Hoy celebramos la alegre noticia de la Resurrección del Señor. La muerte ha sido vencida por Cristo resucitado y en Él se nos abren las puertas del paraíso. Esta es la noticia más relevante que ha recibido la humanidad en toda su historia y que ha sido testimoniada a “fuego” por María Magdalena, Pedro, Juan y tantos otros.
La resurrección es una promesa cumplida, pero también es la resultante de una vida que ha buscado a Dios y su justicia. Como nos narra el Evangelio, los tres personajes han ido a la “búsqueda” de Cristo. Particularmente Pedro y Juan “corrían juntos” al sepulcro. Esto nos da una pista importante: la fe en Cristo resucitado no nace de forma espontánea solo porque lo hemos escuchado desde niños a catequistas y predicadores. Para abrirnos a la fe en la resurrección de Jesús, hemos de hacer nuestra propia búsqueda, debemos ir al encuentro del Señor.
La Pascua es una interpelación para vivir “el camino” hacia nuestra resurrección, dejándonos transformar por los criterios del Evangelio. Por ello, “ver y creer” en la resurrección implica “movernos”, dinamizarnos en el camino de la fe para desentrañar donde está el Señor y encarnarlo en nuestra propia vida. Lejos de toda instalación, la vida cristiana es un movimiento permanente de conversión que solo descansará en el cielo. Ya lo decía el insigne San Agustín: “Mi corazón está inquieto y no descansará hasta que no descanse en Ti”.

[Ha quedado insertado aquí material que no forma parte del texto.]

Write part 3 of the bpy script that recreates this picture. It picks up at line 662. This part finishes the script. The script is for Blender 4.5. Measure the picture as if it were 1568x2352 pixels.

Y también la Pascua es “comunicación”. En efecto, después que los discípulos vieron y creyeron se convirtieron en testigos. Sin comprender del todo lo que significaba la resurrección, proclamaban esta buena nueva por doquier con la certeza que era la mejor noticia para todos sus contemporáneos. Y ese anuncio no solo fue con palabras, sino también con un modo de vida que interpelaba a sus contemporáneos. Esta dimensión de la Pascua es clave. Cristo ha resucitado para todos y por tanto tenemos el deber bautismal de anunciarlo, de testimoniarlo por doquier.
Con esta certeza en la resurrección los animo a anunciar a los pobres, a los enfermos, a los menesterosos, a quienes no tienen esperanza, a los que están en las periferias que Cristo resucitó.
También los invito a testimoniar a los que no creen, a los que se han alejado, a los que han sufrido por la crisis de la Iglesia, a los que están desilusionados, que Cristo nos trae una renovada esperanza. Seamos testigos de la Buena Nueva, sin complejos y con valentía, convencidos que dar testimonio es el mejor regalo que podemos hacer a nuestros hermanos.
No puedo concluir sin animarlos a engendrar alegría. Como sabemos, las mujeres y tantos otros que vieron al resucitado, llenos de alegría, daban testimonio de lo que había ocurrido. En un tiempo no fácil para alegrarnos, tenemos el desafío de mostrar al mundo que Cristo es la causa de la verdadera alegría. Los animo a que, unidos a Cristo, engendremos alegría donde estemos: en nuestras familias, trabajos, en nuestros grupos de amigos y en todos los espacios donde nos toca estar. En el metro cuadrado de la vida diaria mostremos que Cristo es luz, es alegría, es fuerza transformadora y es la verdadera esperanza que salva.
Les deseo de corazón una feliz Pascua. ¡Cristo resucitó! Aleluya, aleluya.
“Entonces entró también el otro discípulo, que había venido primero al sepulcro; y vio, y creyó. Porque aún no habían entendido la Escritura, que era necesario que él resucitase de los muertos”.